Flashback released for the Mega Drive in 1993, earning terrific acclaim for its gorgeously rotoscoped animation – protagonist Conrad Hart moves with the kind of rare fluidity that only Prince of Persia and Another World had previously delivered – and compelling story of human society slowly being overtaken by an alien menace. It mixed role-play with puzzles, platforming with gunplay, and slick side-on visuals with animated cut scenes that looked spectacular for the hardware. Accolades flowed in, with major publications considering it one of the greatest games of all time. It even scored an entry in the Guinness Book of Records, as the best-selling French-developed video game of all time (at the time).

But Sega’s version wasn’t the first to reach the market. That honour goes to the Amiga port, which arrived in 1992 – but Cuisset maintains that Flashback was a Mega Drive game, first and foremost. “The Mega Drive was the target,” he reaffirms. But had it not been, one wonders how different Flashback could have been.

“We had to cut some of the game, because we just couldn’t make it fit on a cartridge,” Cuisset continues. “At the beginning, there were some monsters in the (Titan) jungle, that we couldn’t include. There was a… well, not exactly a lion, but a strange creature that would run after Conrad, and you had to flee because it was very fast. But it had too many frames of animation, so we had to cut it. We couldn’t compromise Conrad’s animation, and the number of frames it needed.

The 2013 reboot of Flachback met with a muted reception

“We tried different frame rates, for the game, and finally we settled on 24 frames per second, as it was really the most beautiful. We tried with 12 frames per second, and it was okay, but it just wasn’t smooth enough. When I saw the 24 frames per second animation, it was obvious that we needed to do that. Even when we did the calculations on the space that many frames of animation would take, it was an important thing that we needed to include. We had to do everything we could to keep these frames in. That meant there were some other parts that we had to remove, but I think we kept the essential parts. You can’t keep everything. You have to make those decisions.”

Nowadays, such trimming wouldn’t be a necessity. “There’s so much power on the Switch,” Cuisset exclaims, rightly excited about Flashback’s imminent return to a Nintendo console, having last been seen on the SNES. “I think it’s a really nice machine. For Flashback, it is so fast, compared to the Mega Drive.” But with power comes, as we’re told, responsibility, or something to that effect – and when he began to move Flashback onto the Switch, Cuisset realised he had to exercise some self-control.

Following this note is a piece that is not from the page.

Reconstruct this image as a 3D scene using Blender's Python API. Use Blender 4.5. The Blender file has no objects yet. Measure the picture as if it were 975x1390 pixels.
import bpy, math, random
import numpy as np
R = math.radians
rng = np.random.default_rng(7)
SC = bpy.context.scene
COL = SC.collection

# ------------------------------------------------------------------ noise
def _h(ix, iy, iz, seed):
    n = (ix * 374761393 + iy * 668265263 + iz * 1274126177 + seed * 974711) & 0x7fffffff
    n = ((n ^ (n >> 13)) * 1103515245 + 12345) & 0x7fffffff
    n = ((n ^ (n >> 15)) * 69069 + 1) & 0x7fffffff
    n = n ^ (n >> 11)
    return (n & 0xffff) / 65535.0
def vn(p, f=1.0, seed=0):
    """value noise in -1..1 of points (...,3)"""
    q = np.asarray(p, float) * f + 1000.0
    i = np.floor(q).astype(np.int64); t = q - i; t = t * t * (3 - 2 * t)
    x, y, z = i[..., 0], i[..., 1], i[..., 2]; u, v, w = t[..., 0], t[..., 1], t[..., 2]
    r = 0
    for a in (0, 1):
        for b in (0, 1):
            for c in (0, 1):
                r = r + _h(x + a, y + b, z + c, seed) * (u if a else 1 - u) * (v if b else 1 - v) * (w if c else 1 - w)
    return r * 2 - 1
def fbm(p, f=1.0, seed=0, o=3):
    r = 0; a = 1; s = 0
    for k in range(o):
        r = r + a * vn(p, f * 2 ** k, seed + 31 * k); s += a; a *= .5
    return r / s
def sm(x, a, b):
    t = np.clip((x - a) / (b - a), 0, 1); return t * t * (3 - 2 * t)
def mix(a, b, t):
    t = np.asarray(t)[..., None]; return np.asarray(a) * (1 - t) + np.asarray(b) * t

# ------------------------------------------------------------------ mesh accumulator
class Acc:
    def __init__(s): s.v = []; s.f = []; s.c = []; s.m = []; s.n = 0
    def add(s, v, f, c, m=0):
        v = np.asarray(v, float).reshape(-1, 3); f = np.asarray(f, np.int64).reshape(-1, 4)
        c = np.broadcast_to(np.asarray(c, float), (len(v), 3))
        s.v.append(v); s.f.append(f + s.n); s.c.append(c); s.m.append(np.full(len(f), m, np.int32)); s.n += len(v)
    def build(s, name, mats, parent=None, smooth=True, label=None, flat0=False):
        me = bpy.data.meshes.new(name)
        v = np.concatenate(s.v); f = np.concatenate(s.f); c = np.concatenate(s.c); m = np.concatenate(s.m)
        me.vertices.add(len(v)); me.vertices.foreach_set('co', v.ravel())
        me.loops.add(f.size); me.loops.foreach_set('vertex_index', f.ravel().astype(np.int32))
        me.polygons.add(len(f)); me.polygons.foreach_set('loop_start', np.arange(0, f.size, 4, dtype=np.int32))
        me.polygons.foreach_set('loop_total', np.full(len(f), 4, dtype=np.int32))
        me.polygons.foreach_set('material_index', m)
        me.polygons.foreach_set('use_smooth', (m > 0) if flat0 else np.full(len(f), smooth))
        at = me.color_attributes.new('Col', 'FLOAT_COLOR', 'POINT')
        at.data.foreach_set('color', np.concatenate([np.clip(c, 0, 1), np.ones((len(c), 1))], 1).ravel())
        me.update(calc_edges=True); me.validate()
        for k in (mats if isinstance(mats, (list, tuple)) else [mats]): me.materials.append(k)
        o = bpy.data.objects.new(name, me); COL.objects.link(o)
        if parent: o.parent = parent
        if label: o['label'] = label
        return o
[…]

“I had to limit myself, as the plan was never to do anything too different from the original,” he says. “So, there are just two different modes for Flashback on the Switch. There’s classic, which is the old game, and it plays the same way it did in 1993. And then there’s a modern mode, which includes some things that people are more used to in games today. There are tutorials, for example, as when you pick up a game it’s important to know how it works. And then there’s a new feature we call Rewind, which lets you rewind the time back, after you die. Because Flashback was, at the time, very unforgivable.”

Which means there’s no more despairing as you accidentally roll Conrad off a precipice or fall victim to those pesky alien Morphs – just rewind the game, as much as two minutes, and try again in light of your mistakes. Cuisset explains that just how much you can rewind over the course of a playthrough depends on the difficulty you select – on easy, it’s infinite, and on hard, you’re limited to five minutes’ worth across the entire game.

The 25th anniversay edition of the game features numerous refinements over the original

For that to be, pretty much, the sole concession to modern audiences on a game that’s celebrating its 25th anniversary of being on console, is an illustration of great restraint. But then, Cuisset has been burned by trying to update Flashback once before: a 2013 remake was rightly criticised for its ropey controls, dull visuals and voice acting that couldn’t have been more phoned in if it was a Maureen Lipman television commercial. (Now there’s a period reference for you.)

“With the remake, we tried something, and it didn’t work,” Cuisset says. “But now I’m very pleased that the game will get a new life with the Switch release. This is the original game. And even if we’ve added some features, I was really picky about what to add. I didn’t want to change the game – the experience had to be what we had before. People who played it 20, 25 years ago, they’ll know this game. And it’s cool that people can discover this game now, for the first time, with it being on Switch.”

But why is this the 25th anniversary edition, when the Amiga version of Flashback came out 26 years ago? “It’s 25 years since the SNES version, which is why this is the 25th anniversary version, as we’re on Nintendo again,” Cuisset answers, matter-of-factly. “But it’s not really important if it’s 25 or 26 years since the game came out. What matters is that people can play the game again now. And I hope they’ll be satisfied."

Flashback is available on the Switch eShop now.